What is needed to open short positions on USD/JPY
In case USD/JPY rises, the bears need to assert their strength at around the resistance of 150.74, as missing this level would mean saying goodbye to the chances of a downward correction. Only a false breakout there will be a suitable condition for short positions inside the overall bullish trend, aiming for a decrease to the area of 150.41, where the moving averages are located. A breakout and a reverse test from below upwards of this range will deal a more serious blow to the bulls' positions, leading to the activation of stop orders and opening a path to 150.06. The lowest target will be the area of 149.71, where I plan to take profits. In the scenario of USD/JPY's rise and the absence of activity at 150.74, as is currently the case, the buyers will strengthen their initiative, encouraging the upward trend. In such a case, it's best to postpone sales until the test of the next resistance at 151.08. If the downward movement does not develop there, I will sell USD/JPY immediately on a rebound from 151.55, but only aiming for a correction down by 30-35 pips within the day.In the COT report (Commitment of Traders) for February 13th, there was an increase in both short and long positions. Considering that traders are increasingly betting on the Federal Reserve maintaining a hawkish stance, as well as leaning towards a soft policy by the Bank of Japan, it's not surprising to see an increase in short positions against the yen. The trend of the dollar strengthening and the yen weakening continues. Hence, my trading decisions rest entirely on such fundamentals. The latest COT report indicates that non-commercial long positions increased by 2,908 to 58,554, whereas non-commercial short positions jumped by 30,214 to a level of 170,090. Consequently, the spread between long and short positions increased by 1,857.
Indicators' signals
Moving averages
The instrument is trading above the 30 and 50-day moving averages.

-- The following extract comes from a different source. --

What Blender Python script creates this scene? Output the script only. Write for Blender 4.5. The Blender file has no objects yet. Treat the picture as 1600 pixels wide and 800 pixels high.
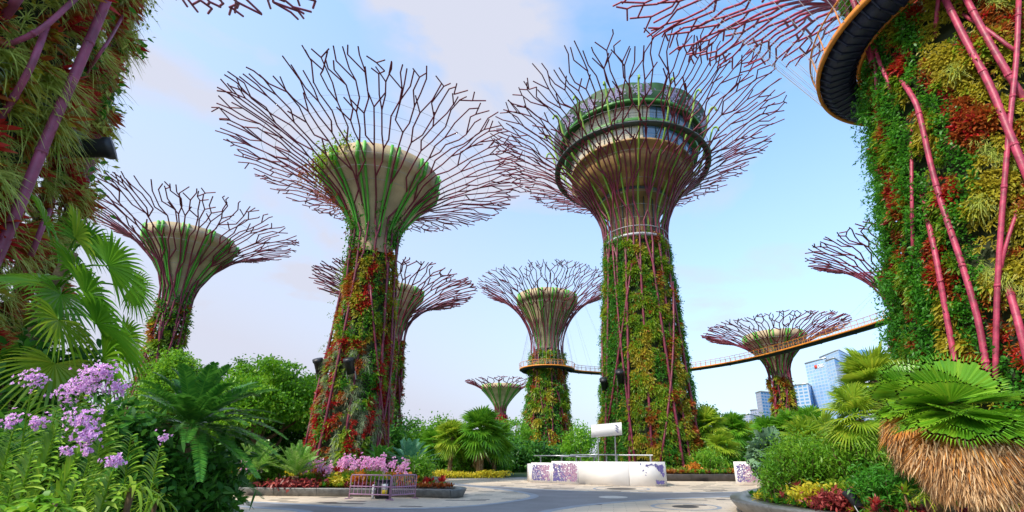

It indicates a further rise in the US dollar.
Note: The period and prices of the moving averages are considered by the analyst on the 1-hour chart and differ from the general definition of classic daily moving averages on the daily chart.
Bollinger Bands
In case USD/JPY goes down, the indicator's lower border at about 150.41 will act as support.
Description of indicators
Moving average (moving average, determines the current trend by smoothing out volatility and noise). Period 50. It is marked yellow on the chart. Moving average (moving average, determines the current trend by smoothing out volatility and noise). Period 30. It is marked green on the chart. MACD indicator (Moving Average Convergence/Divergence — convergence/divergence of moving averages) Quick EMA period 12. Slow EMA period to 26. SMA period 9 Bollinger Bands (Bollinger Bands). Period 20 Non-commercial speculative traders, such as individual traders, hedge funds, and large institutions that use the futures market for speculative purposes and meet certain requirements. Long non-commercial positions represent the total long open position of non-commercial traders. Short non-commercial positions represent the total short open position of non-commercial traders. Total non-commercial net position is the difference between short and long positions of non-commercial traders.